DEU 6:15 for the Lord your God in the midst of you is a jealous God; otherwise the anger of the Lord your God will be kindled against you, and He will wipe you off the face of the earth.

 

When the Lord drove out the tribes of Canaan before the Israelites, and gave them up to them and smote them, they were to put them under the ban, to make no treaty with them, and to contract no marriage with them. They were to destroy them as a function of God's discipline upon them.

 

GEN 15:16

Then in the fourth generation they shall return here, for the iniquity of the Amorite is not yet complete."

 

DEU 7:1 states that these tribes are to be cleared away. The Hebrew word nashal means to draw out or to cast away. These nations are to be driven out from their lands and possessions.

 

Canaanites are to be driven away or they will draw the people away from following God.
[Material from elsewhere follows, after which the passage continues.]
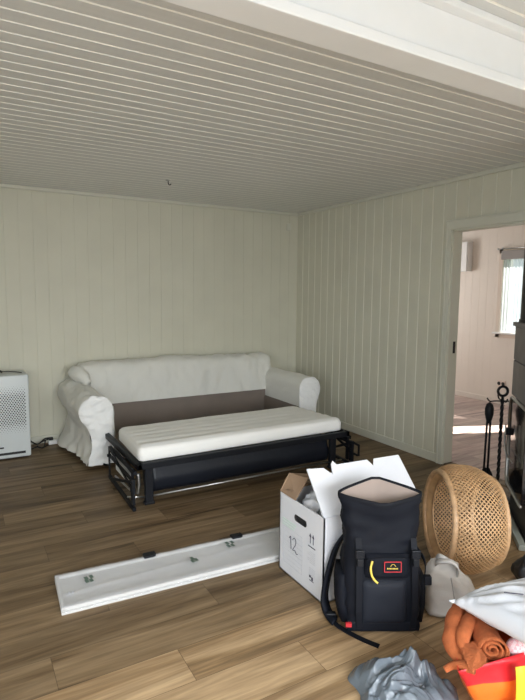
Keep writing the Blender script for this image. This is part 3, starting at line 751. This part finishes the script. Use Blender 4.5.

This is a clear reminder to us that we all must be careful what we allow in our own personal lives.

 

Sometimes we allow sinful and idolatrous things to exist before us and self-justify that we are strong enough to not allow it to influence us. We self-justify because we really do want the idolatry to continue, albeit, often in secret.

 

PSA 101:3

I will set no worthless thing before my eyes;

I hate the work of those who fall away;

It shall not fasten its grip on me.

 

In Joshua's farewell he admonishes them that if they do not decide to serve the Lord from the heart, and not only because of the letter of the Law that their only options are the gods of Mesopotamia or the gods of the Amorites - feeble choices indeed.

 

JOS 24:15 And if it is disagreeable in your sight to serve the Lord, choose for yourselves today whom you will serve: whether the gods which your fathers served which were beyond the River, or the gods of the Amorites in whose land you are living; but as for me and my house, we will serve the Lord."